Gursky creates a new reality by stitching multiple photographs into one image (Sooke). The human eye is not capable of perceiving the grand architecture and landscapes that are in his photographs. The even clarity and perspective of each image is only possible through the medium of photography and digital post production (Nayeri). Additionally, in Rhine II, Gursky has made an effort to make the print more pleasing to the eye by color correcting, and most significantly, editing out a power station that disrupted the print (Nayeri). It is important to note that although people tend to view Gursky’s photographs as objective, the prints are anything but unbiased. Ralph Rugoff, the 2019 Venice Biennale Artistic Director, noted “Andreas is not a journalist doing reportage” (Nayeri). He continued to elaborate that photography “… which we, for official purposes like passports and school IDs, trust to be an accurate picture of the world, has always been something that can be lent to fiction as well as to fact” (Nayeri).

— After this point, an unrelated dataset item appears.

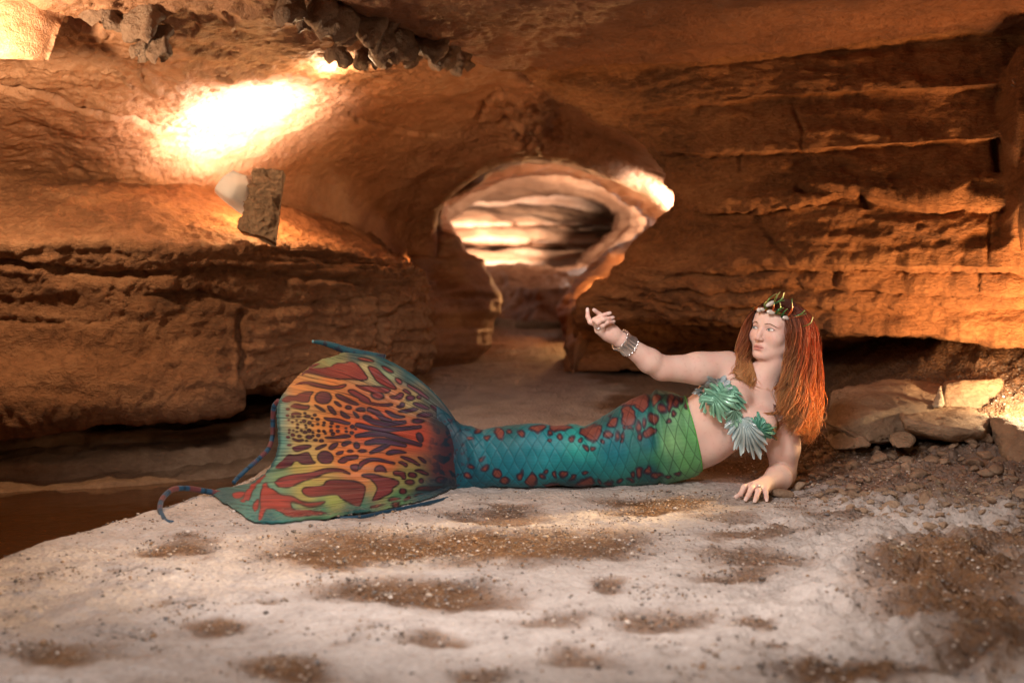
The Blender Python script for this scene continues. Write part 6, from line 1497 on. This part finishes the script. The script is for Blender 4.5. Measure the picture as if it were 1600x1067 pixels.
hull_rock('flat wedge shaped stone lying in front of the tilted slab, above the rubble', [(1404, 641, 4.62), (1432, 635, 4.72), (1480, 633, 4.76), (1518, 637, 4.72), (1550, 652, 4.5), (1410, 655, 4.42), (1480, 668, 4.32), (1532, 673, 4.3), (1412, 671, 4.42), (1448, 680, 4.38), (1482, 687, 4.35), (1546, 692, 4.4), (1546, 690, 4.7), (1430, 690, 4.7)], 5)
C_ = [(1475, 598, 4.88), (1562, 590, 4.88), (1573, 597, 4.88), (1546, 643, 4.82), (1472, 638, 4.82)]
hull_rock('square brown block standing behind the flat wedge shaped stone', C_ + back(C_, .28), 7)
D_ = [(1549, 640, 4.86), (1573, 604, 4.92), (1640, 590, 4.98), (1650, 668, 4.74), (1600, 663, 4.70)]
hull_rock('pale cream rock glowing in lamplight at the right edge', D_ + back(D_, .25), 9, M_PALE)
E_ = [(1545, 650, 4.46), (1600, 672, 4.2), (1668, 684, 4.08), (1670, 790, 4.0), (1612, 772, 4.04), (1572, 716, 4.2), (1556, 690, 4.36)]
hull_rock('long edged stone cut off by the right edge above the rubble', E_ + back(E_, .22), 11)
F_ = [(1454, 634, 4.66), (1470, 600, 4.74), (1476, 634, 4.64), (1462, 640, 4.60)]
hull_rock('small pale pointed stone between the tilted slab and square block', F_ + back(F_, .07), 13, M_PALE, amp=.004)
G_ = [(1294, 690, 4.46), (1310, 677, 4.5), (1337, 670, 4.5), (1352, 680, 4.46), (1362, 696, 4.42), (1330, 702, 4.40), (1304, 703, 4.42)]
hull_rock('rounded brown stone in shade below the tilted slab', G_ + back(G_, .15), 15, amp=.006)
H_ = [(1388, 684, 4.44), (1400, 675, 4.48), (1420, 674, 4.46), (1432, 686, 4.42), (1424, 700, 4.38), (1396, 700, 4.38)]
hull_rock('dark stone tucked under the flat wedge shaped stone', H_ + back(H_, .12), 17, amp=.006)
boulder('low grey stone under the bent hand of the person', (1196, 764, 1240, 779), 3.92, 0.10, 92, M_STONE, rot=(0, 4, 0), planes=9, sub=3, group=None)
boulder('angular ledge of grey rock poking out of the sand before the hand', (1140, 822, 1262, 868), 3.42, 0.22, 97, M_STONE, rot=(0, -8, 0), planes=14, sub=3, group=None)
boulder('dark mossy lump of rock near the lower middle of the sand', (1120, 866, 1200, 908), 3.20, 0.18, 103, M_BOULDER, rot=(0, 8, 0), planes=12, sub=3, group=None)

# rubble: every stone an object, shared shapes
SH = []
for k in range(10):
    V, F = rock_shape(200 + k, 2, 10, 0.05, .4, .8)
    o = mesh_obj('stone', V, F, M_STONE, None, smooth=False); SH.append(o)
r_ = np.random.default_rng(31); pts = []
def in_poly(x, y, P):
    c = False; j = len(P) - 1
    for i in range(len(P)):
        if (P[i][1] > y) != (P[j][1] > y) and x < (P[j][0] - P[i][0]) * (y - P[i][1]) / (P[j][1] - P[i][1]) + P[i][0]: c = not c
        j = i
    return c
RP = [(1235, 760), (1262, 715), (1300, 694), (1400, 690), (1560, 690), (1600, 780), (1600, 850), (1420, 830), (1300, 800)]
def ground_at(px, py):
    """the point of the ground seen at a photo pixel"""
    o_ = np.array([0, 0, CAM_Z]); d = at(px, py, 1.0) - o_; t = 1.6
    while t < 9:
        p = o_ + d * t
        if p[2] <= float(ground_z(p[0], p[1])): break
        t += 0.02
    return o_ + d * t
tries = 0
while len(pts) < 285 and tries < 9000:
    tries += 1; x, y = r_.uniform(1225, 1600), r_.uniform(684, 860)
    if not in_poly(x, y, RP): continue
    big = y < 775
    w = r_.choice([10, 13, 17, 23, 32], p=[.26, .30, .24, .14, .06]) * (1.0 if big else .8)
    if any(abs(x - q[0]) < (w + q[2]) * .30 and abs(y - q[1]) < (w + q[2]) * .17 for q in pts): continue
    pts.append((x, y, w))
used = set()
for i, (x, y, w) in enumerate(pts):
    k = i % 10; src = SH[k]
    if k in used: o = src.copy(); C.objects.link(o)
    else: o = src; used.add(k)
    p = ground_at(x, y); s_ = w / 2 * p[1] / FPX * 1.15
    o.scale = (s_ * r_.uniform(.9, 1.3), s_ * r_.uniform(.7, 1.2), s_ * r_.uniform(.5, .8)); o.rotation_euler = (r_.uniform(-.4, .4), r_.uniform(-.4, .4), r_.uniform(0, 6.28))
    o.location = (p[0], p[1], float(gz(p[0], p[1])[0]) + s_ * .25)
    where = 'beside the bent elbow' if x < 1300 else 'just below the tilted slab' if (x < 1400 and y < 745) else 'just below the flat wedge shaped stone' if (x < 1520 and y < 745) else 'along the long stone at the right edge' if x >= 1520 else 'at the front of the rubble, on the sand'
    size = 'tiny' if w < 9.5 else 'small' if w < 12 else 'middling' if w < 16 else 'large' if w < 25 else 'very large'
    tag(o, f'{size} angular stone of the rubble, {where}', 'stone', 'loose stones of the rubble heap')

# grit and pebbles on the sand: too many to count
n = 26000
gxx = r_.uniform(-1.5, 2.4, n * 4); gyy = 1.75 + 3.4 * r_.random(n * 4) ** 1.15; qx_, qy_ = to_px(np.stack([gxx, gyy, ground_z(gxx, gyy)], 1))
dens = np.full(n * 4, 0.05)
for (sx, sy, a, b, k) in SPOTS: dens = np.maximum(dens, k * 0.6 * sstep(1.25, .6, np.hypot((qx_ - sx) / a, (qy_ - sy) / b)))
dens = np.maximum(dens, 0.8 * sstep(0.15, 0.7, fbm(np.stack([gxx, gyy, 0 * gxx], 1), 4.5, 3)))
dens = np.maximum(dens, 0.75 * sstep(0.75, 1.2, gxx) * sstep(3.2, 3.8, gyy))
keep = (r_.random(n * 4) < dens) & (qx_ > -60) & (qx_ < 1660) & (qy_ < 1120) & (gxx > np.interp(gyy, [1, 2.4, 3, 3.4, 4.4, 5.5], [-2.2, -1.62, -1.45, -1.33, -1.06, -.95]))
gxx, gyy = gxx[keep][:n], gyy[keep][:n]; m = len(gxx)
zz = gz(gxx, gyy)
V0, F0 = ico(1); sz = 0.0016 + 0.0034 * r_.random(m) ** 3 + 0.004 * (r_.random(m) < .02)
ang = r_.uniform(0, 6.28, m); ca, sa = np.cos(ang), np.sin(ang); st = np.stack([r_.uniform(.8, 1.5, m), r_.uniform(.7, 1.1, m), r_.uniform(.45, .8, m)], 1)
Vv = V0[None] * (1 + 0.35 * r_.random((m, len(V0), 1)) - .2) * st[:, None] * sz[:, None, None]
Vr = np.stack([Vv[..., 0] * ca[:, None] - Vv[..., 1] * sa[:, None], Vv[..., 0] * sa[:, None] + Vv[..., 1] * ca[:, None], Vv[..., 2]], 2)
Vr = Vr + np.stack([gxx, gyy, zz + sz * .3], 1)[:, None]
pal = np.array([(0.10, 0.08, 0.07), (0.22, 0.16, 0.12), (0.14, 0.115, 0.10), (0.42, 0.33, 0.26), (0.26, 0.15, 0.08), (0.56, 0.48, 0.42), (0.15, 0.14, 0.14)])
col = pal[r_.choice(7, m, p=[.13, .22, .17, .2, .14, .08, .06])]
M_GRIT = tint_mat('grit', 0.6, 0.4)
g_o = mesh_obj('gravel', Vr.reshape(-1, 3), (F0[None] + (np.arange(m) * len(V0))[:, None, None]).reshape(-1, 3), M_GRIT, None, smooth=False, colors=np.repeat(col, len(V0), 0))
tag(g_o, kind='stuff')

# ---------------------------------------------------------------- the stone slab on the ledge that hides a lamp, and the lamp's white shade
def solid_sheet(G, thick, base=None):
    nv, nu = G.shape[:2]; base = G if base is None else base; Nf = facing(base, grid_normals(base)); B = base - Nf * thick; f = grid_faces(nu, nv); nn = nu * nv
    b = np.concatenate([np.arange(nu), np.arange(2 * nu - 1, nn, nu), np.arange(nn - 2, nn - nu - 1, -1), np.arange(nn - 2 * nu, 0, -nu)]); b2 = np.roll(b, -1)
    return np.vstack([G.reshape(-1, 3), B.reshape(-1, 3)]), np.vstack([f, f[:, ::-1] + nn, np.stack([b, b2, b2 + nn, b + nn], 1)])
G, _ = sheet([[(398, 266, 5.02), (420, 268, 5.0), (443, 268, 5.0)], [(390, 300, 4.99), (412, 300, 4.96), (440, 302, 4.97)], [(382, 332, 4.96), (406, 335, 4.93), (436, 340, 4.94)], [(373, 360, 4.93), (402, 368, 4.90), (432, 382, 4.91)]], 70, 90)
Nf = facing(G, grid_normals(G)); G0 = G; G = G + Nf * (0.018 * fbm(G, 12, 4, ridged=True) + 0.004 * fbm(G, 40, 3))[..., None]
v, f = solid_sheet(G, 0.05, G0)
tag(mesh_obj('stone_slab', v, f, M_BOULDER), 'rough upright stone slab on the left ledge hiding a lamp', 'stone slab')
sh = empty('lamp_shade', at(372, 330, 5.1)); tag(sh, 'white ribbed lamp shade beside the upright slab on the ledge', 'lamp shade')
G, _ = sheet([[(364, 266, 4.98), (382, 274, 5.0), (404, 273, 5.06)], [(347, 278, 4.98), (370, 290, 4.93), (398, 294, 5.0)], [(336, 294, 5.0), (358, 308, 4.92), (388, 322, 4.96)], [(336, 301, 5.04), (352, 316, 4.97), (378, 336, 4.97)]], 90, 60)
rib = np.sin(np.linspace(0, 1, 90) * 150)[None, :] * 0.0016; Nf = facing(G, grid_normals(G)); G = G + Nf * rib[..., None]
v, f = solid_sheet(G, 0.004)
mS2, nt, b = new_mat('white_shade'); b.inputs['Base Color'].default_value = (0.78, 0.74, 0.72, 1); b.inputs['Roughness'].default_value = 0.6; b.inputs['Transmission Weight'].default_value = 0.0
mesh_obj('shade', v, f, mS2, sh)
v, f = tube([at(340, 300, 5.1), at(356, 316, 5.03), at(380, 333, 5.03)], 0.006, 8); bg_ = Bag(); bg_.add(v, f); bg_.build('rim', flat_mat('shade_rim', (0.5, 0.35, 0.2), 0.5), sh)

# a stray wire sticking out of the rock near the upper right corner
P = resample([at(1606, 112, 4.86), at(1594, 120, 4.84), at(1582, 126, 4.82), at(1590, 134, 4.81), at(1580, 133, 4.80), at(1598, 142, 4.82)], 40)
v, f = tube(P, 0.0018, 6); bg_ = Bag(); bg_.add(v, f)
tag(bg_.build('wire', flat_mat('wire_metal', (0.45, 0.38, 0.33), 0.4, 0.5, 0.6)), 'thin bent wire sticking out of the rock near the upper right corner', 'wire')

The medium of photography, though commonly referenced as a replication of reality, is nothing more than a simulation. The interfaces that are used to interpret the world have evolved alongside the development of photography. From grouping images in a collage or museum catalog to digital platforms such as online collections or Google Arts and Culture, the mediation of an artwork into a flat surface has been unavoidable. Though photographing a painting collapses depth, perception, and texture into a 2D space, the mediation is needed for the public to generate excitement and open the dialogue to share multiple perspectives. The difficulties associated with photography are less of a concern when an image is meant to be a photograph, but as seen in Gursky’s work, the viewer’s grasp on reality is warped. Photography as a medium, inclusive of both positive and negative aspects, across all of its iterations and interfaces, is absolutely necessary to the dialogic context of how the world is interpreted.